## Begin
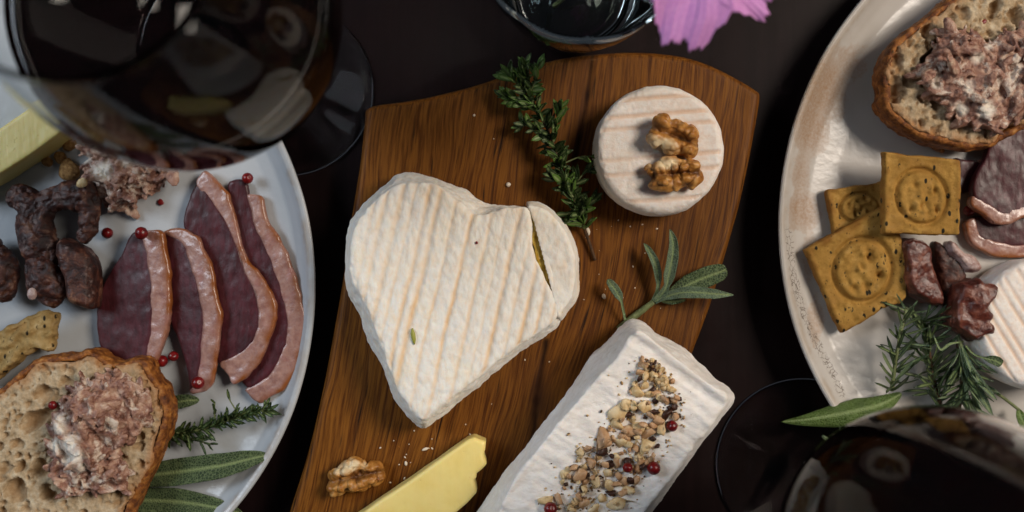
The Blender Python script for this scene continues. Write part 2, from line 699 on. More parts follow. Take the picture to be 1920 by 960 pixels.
# ------------------------------------------------------------------ plates
RIM = 146.0
PL = W(-49, 542, 20) * (1, 1, 0)
PR = W(2101, 420, 20) * (1, 1, 0)
pprof = [(0, 2.0), (84, 2.0), (86, 0.3), (92, 0.3), (95, 3.0), (112, 6.0), (128, 9.0), (140, 14.0), (144.8, 17.6), (146.0, 19.2), (145.6, 20.0), (144.6, 20.2), (143.2, 19.6),
         (140.5, 16.6), (137, 13.6), (131, 11.3), (120, 9.7), (100, 8.6), (60, 8.0), (0, 8.0)]
zin = pprof[-7:][::-1]


def plate_z(x, y, C):
    r = math.hypot(x - C[0], y - C[1])
    return float(np.interp(r, [0, 60, 100, 120, 131, 137, 140.5, 143.2], [8.0, 8.0, 8.6, 9.7, 11.3, 13.6, 16.6, 19.6]))


pp = []
for a, b in zip(pprof[:-1], pprof[1:]):
    k = 14 if abs(a[0] - b[0]) > 10 else 5
    for i in range(k):
        pp.append((a[0] + (b[0] - a[0]) * i / k, a[1] + (b[1] - a[1]) * i / k))
pp.append(pprof[-1])
for C, m, lab, sd in ((PL, M_plate_l, 'white stoneware plate holding four duck slices, left of the board', 1),
                      (PR, M_plate_r, 'white stoneware plate with brown stained rim holding the golden square crackers', 2)):
    V, F = lathe(pp, 360)
    r = np.hypot(V[:, 0], V[:, 1])
    V = V * (1, 1, 1) + np.column_stack([V[:, 0], V[:, 1], 0 * r]) * (0.0045 * fbm(np.column_stack([V[:, :2], 0 * r]), 60, 2, sd))[:, None]
    Q = px_of(V + C)
    stn = np.zeros(len(V))
    for x, y, sx, sy, am in (((1540, 165, 44, 70, 1.15), (1522, 235, 34, 50, 1.15), (1507, 395, 28, 40, 1.1), (1502, 330, 20, 60, 0.7), (1590, 110, 60, 60, 0.45), (1520, 480, 22, 60, 0.55), (1530, 600, 18, 60, 0.6)) if sd == 2 else ((560, 700, 14, 120, 0.35), (575, 420, 12, 120, 0.45))):
        stn = np.maximum(stn, am * np.exp(-((Q[:, 0] - x) / sx) ** 2 - ((Q[:, 1] - y) / sy) ** 2))
    crk = 0.8 * np.exp(-(dist_poly(Q, [(1478, 430), (1484, 500), (1497, 555), (1515, 610), (1540, 660), (1562, 700), (1580, 740)]) / 9) ** 2) if sd == 2 else np.zeros(len(V))
    stn[V[:, 2] < 5] *= 0
    single('stoneware_plate', V + C, F, m, lab, 'plate', 'stoneware plates', {'stain': stn, 'crackle': crk})

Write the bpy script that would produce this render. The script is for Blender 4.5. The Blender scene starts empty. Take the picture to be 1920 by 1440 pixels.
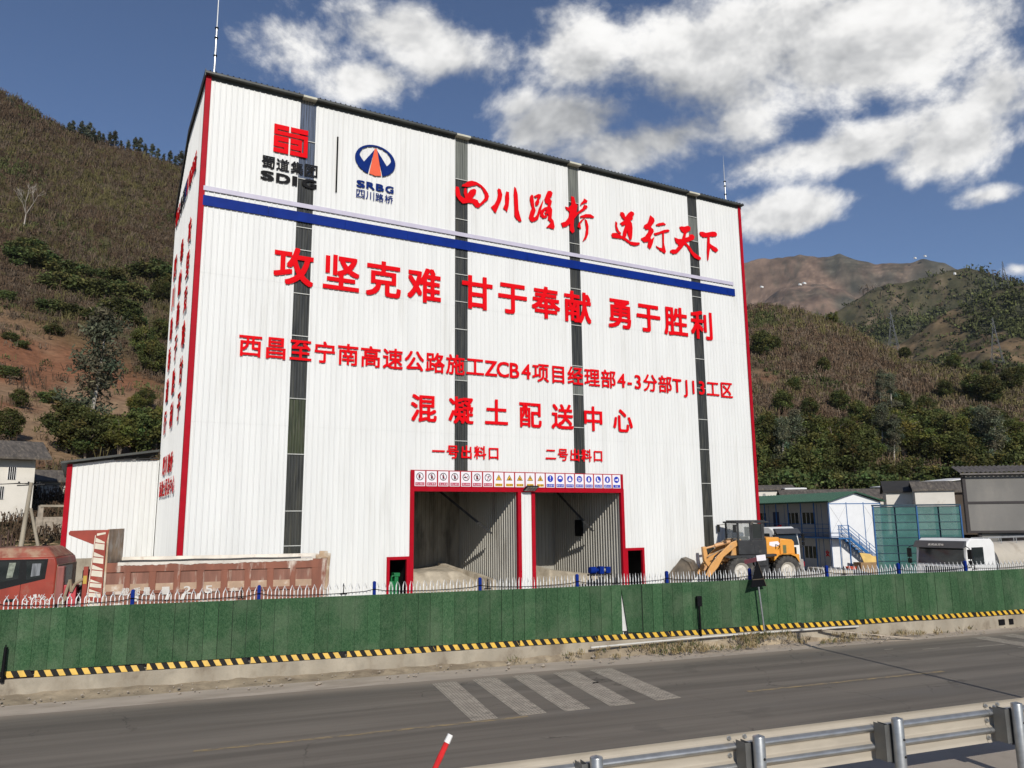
import bpy, bmesh, math, random
import numpy as np
from mathutils import Vector, Matrix, Euler
R_ = math.radians
SC = bpy.context.scene
COL = SC.collection
random.seed(7)

# ------------------------------------------------------------------ camera
cam = bpy.data.objects.new('camera', bpy.data.cameras.new('camera'))
COL.objects.link(cam); SC.camera = cam
cam.data.sensor_width = 36.0
cam.data.lens = 36.0 * 1456.8 / 1920.0
cam.data.clip_start = 0.1; cam.data.clip_end = 12000
_yaw, _pit, _rol = 0.50448, 0.170787, -0.0102147
_f = Vector((math.sin(_yaw)*math.cos(_pit), math.cos(_yaw)*math.cos(_pit), math.sin(_pit)))
_r0 = Vector((math.cos(_yaw), -math.sin(_yaw), 0)); _u0 = _r0.cross(_f)
_r = _r0*math.cos(_rol) + _u0*math.sin(_rol); _u = _r.cross(_f)
_m = Matrix((_r, _u, -_f)).transposed().to_4x4()
_m.translation = Vector((0, 0, 4.7))
cam.matrix_world = _m

# ------------------------------------------------------------------ sun and sky
SUN_EL, SUN_AZ = R_(30.0), R_(193.0)          # azimuth from +Y towards +X
sdir = Vector((math.sin(SUN_AZ)*math.cos(SUN_EL), math.cos(SUN_AZ)*math.cos(SUN_EL), math.sin(SUN_EL)))
sun = bpy.data.lights.new('sun', 'SUN'); sun.energy = 3.9; sun.angle = R_(0.5); sun.color = (1.0, 0.95, 0.87)
so = bpy.data.objects.new('sun', sun); COL.objects.link(so)
so.rotation_euler = (-sdir).to_track_quat('-Z', 'Y').to_euler(); so.location = sdir*200
W = bpy.data.worlds.new('World'); SC.world = W; W.use_nodes = True
wn = W.node_tree; wn.nodes.clear()
def N(t, kind, **kw):
    n = t.nodes.new(kind)
    for k, v in kw.items():
        if k.startswith('i_'):
            key = k[2:]; key = int(key) if key.isdigit() else key
            n.inputs[key].default_value = v
        else: setattr(n, k, v)
    return n
def L(t, a, b): t.links.new(a, b)
def math_(t, op, a, b=None, c=None, clamp=False):
    n = t.nodes.new('ShaderNodeMath'); n.operation = op; n.use_clamp = clamp
    for i, v in enumerate((a, b, c)):
        if v is None: continue
        if isinstance(v, (int, float)): n.inputs[i].default_value = v
        else: t.links.new(v, n.inputs[i])
    return n.outputs[0]
def mixc(t, fac, a, b, blend='MIX'):
    n = t.nodes.new('ShaderNodeMix'); n.data_type = 'RGBA'; n.blend_type = blend
    for s, v in ((n.inputs[0], fac), (n.inputs[6], a), (n.inputs[7], b)):
        if isinstance(v, (int, float)): s.default_value = v
        elif isinstance(v, (tuple, list)): s.default_value = (*v[:3], 1)
        else: t.links.new(v, s)
    return n.outputs[2]
def maprange(t, v, a, b, c=0.0, d=1.0, smooth=True):
    n = t.nodes.new('ShaderNodeMapRange'); n.interpolation_type = 'SMOOTHSTEP' if smooth else 'LINEAR'
    t.links.new(v, n.inputs[0])
    for i, x in enumerate((a, b, c, d)): n.inputs[i+1].default_value = x
    return n.outputs[0]

sky = N(wn, 'ShaderNodeTexSky', sky_type='NISHITA', sun_disc=False, sun_elevation=SUN_EL, sun_rotation=SUN_AZ,
        altitude=1500.0, air_density=1.0, dust_density=0.6, ozone_density=2.5)
tc = N(wn, 'ShaderNodeTexCoord')
nrm = N(wn, 'ShaderNodeVectorMath', operation='NORMALIZE'); L(wn, tc.outputs['Generated'], nrm.inputs[0])
D_ = nrm.outputs[0]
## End
Make an exact copy of the lines from the one holding "Write the bpy" through the one holding "random.seed(7)", end lines included, without the pictures.

Write the bpy script that would produce this render. The script is for Blender 4.5. The Blender scene starts empty. Take the picture to be 1920 by 1440 pixels.
import bpy, bmesh, math, random
import numpy as np
from mathutils import Vector, Matrix, Euler
R_ = math.radians
SC = bpy.context.scene
COL = SC.collection
random.seed(7)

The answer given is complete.